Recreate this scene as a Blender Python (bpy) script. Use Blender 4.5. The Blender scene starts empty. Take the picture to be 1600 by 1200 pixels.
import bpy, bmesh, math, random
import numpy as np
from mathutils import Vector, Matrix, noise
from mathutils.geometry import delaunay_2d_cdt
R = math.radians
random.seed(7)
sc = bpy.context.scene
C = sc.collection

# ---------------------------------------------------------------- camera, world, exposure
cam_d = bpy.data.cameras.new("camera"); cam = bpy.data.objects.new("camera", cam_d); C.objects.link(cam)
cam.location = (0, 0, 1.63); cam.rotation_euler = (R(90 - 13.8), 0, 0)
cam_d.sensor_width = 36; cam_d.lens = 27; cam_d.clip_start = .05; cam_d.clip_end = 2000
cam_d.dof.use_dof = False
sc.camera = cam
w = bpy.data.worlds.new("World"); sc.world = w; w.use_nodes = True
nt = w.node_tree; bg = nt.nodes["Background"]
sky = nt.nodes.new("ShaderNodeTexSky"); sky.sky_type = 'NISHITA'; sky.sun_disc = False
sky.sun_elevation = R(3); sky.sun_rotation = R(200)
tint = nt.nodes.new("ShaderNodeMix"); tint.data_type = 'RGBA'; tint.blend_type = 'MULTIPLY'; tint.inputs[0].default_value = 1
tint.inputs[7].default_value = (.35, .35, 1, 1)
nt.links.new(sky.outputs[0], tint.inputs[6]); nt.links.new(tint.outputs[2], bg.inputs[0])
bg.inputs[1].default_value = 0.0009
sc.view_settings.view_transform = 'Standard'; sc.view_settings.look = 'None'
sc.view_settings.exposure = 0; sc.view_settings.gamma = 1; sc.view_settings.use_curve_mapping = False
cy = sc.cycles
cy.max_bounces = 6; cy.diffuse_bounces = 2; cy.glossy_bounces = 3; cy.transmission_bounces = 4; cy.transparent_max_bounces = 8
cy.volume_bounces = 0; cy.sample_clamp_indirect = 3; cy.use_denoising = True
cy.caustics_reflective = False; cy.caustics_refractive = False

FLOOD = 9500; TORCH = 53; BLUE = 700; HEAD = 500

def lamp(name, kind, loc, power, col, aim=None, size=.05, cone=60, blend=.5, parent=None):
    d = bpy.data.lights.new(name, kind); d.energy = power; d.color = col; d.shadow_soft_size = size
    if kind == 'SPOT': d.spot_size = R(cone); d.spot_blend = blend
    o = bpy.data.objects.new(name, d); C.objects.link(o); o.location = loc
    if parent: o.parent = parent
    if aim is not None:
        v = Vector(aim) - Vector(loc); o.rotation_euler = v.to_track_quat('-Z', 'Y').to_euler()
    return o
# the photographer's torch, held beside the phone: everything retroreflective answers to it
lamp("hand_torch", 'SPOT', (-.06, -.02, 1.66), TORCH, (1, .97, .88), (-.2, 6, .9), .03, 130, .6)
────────
## STATED TASK
Repeat the material from above exactly, word for word.

## TASK RESULT
Recreate this scene as a Blender Python (bpy) script. Use Blender 4.5. The Blender scene starts empty. Take the picture to be 1600 by 1200 pixels.
import bpy, bmesh, math, random
import numpy as np
from mathutils import Vector, Matrix, noise
from mathutils.geometry import delaunay_2d_cdt
R = math.radians
random.seed(7)
sc = bpy.context.scene
C = sc.collection

# ---------------------------------------------------------------- camera, world, exposure
cam_d = bpy.data.cameras.new("camera"); cam = bpy.data.objects.new("camera", cam_d); C.objects.link(cam)
cam.location = (0, 0, 1.63); cam.rotation_euler = (R(90 - 13.8), 0, 0)
cam_d.sensor_width = 36; cam_d.lens = 27; cam_d.clip_start = .05; cam_d.clip_end = 2000
cam_d.dof.use_dof = False
sc.camera = cam
w = bpy.data.worlds.new("World"); sc.world = w; w.use_nodes = True
nt = w.node_tree; bg = nt.nodes["Background"]
sky = nt.nodes.new("ShaderNodeTexSky"); sky.sky_type = 'NISHITA'; sky.sun_disc = False
sky.sun_elevation = R(3); sky.sun_rotation = R(200)
tint = nt.nodes.new("ShaderNodeMix"); tint.data_type = 'RGBA'; tint.blend_type = 'MULTIPLY'; tint.inputs[0].default_value = 1
tint.inputs[7].default_value = (.35, .35, 1, 1)
nt.links.new(sky.outputs[0], tint.inputs[6]); nt.links.new(tint.outputs[2], bg.inputs[0])
bg.inputs[1].default_value = 0.0009
sc.view_settings.view_transform = 'Standard'; sc.view_settings.look = 'None'
sc.view_settings.exposure = 0; sc.view_settings.gamma = 1; sc.view_settings.use_curve_mapping = False
cy = sc.cycles
cy.max_bounces = 6; cy.diffuse_bounces = 2; cy.glossy_bounces = 3; cy.transmission_bounces = 4; cy.transparent_max_bounces = 8
cy.volume_bounces = 0; cy.sample_clamp_indirect = 3; cy.use_denoising = True
cy.caustics_reflective = False; cy.caustics_refractive = False

FLOOD = 9500; TORCH = 53; BLUE = 700; HEAD = 500

def lamp(name, kind, loc, power, col, aim=None, size=.05, cone=60, blend=.5, parent=None):
    d = bpy.data.lights.new(name, kind); d.energy = power; d.color = col; d.shadow_soft_size = size
    if kind == 'SPOT': d.spot_size = R(cone); d.spot_blend = blend
    o = bpy.data.objects.new(name, d); C.objects.link(o); o.location = loc
    if parent: o.parent = parent
    if aim is not None:
        v = Vector(aim) - Vector(loc); o.rotation_euler = v.to_track_quat('-Z', 'Y').to_euler()
    return o
# the photographer's torch, held beside the phone: everything retroreflective answers to it
lamp("hand_torch", 'SPOT', (-.06, -.02, 1.66), TORCH, (1, .97, .88), (-.2, 6, .9), .03, 130, .6)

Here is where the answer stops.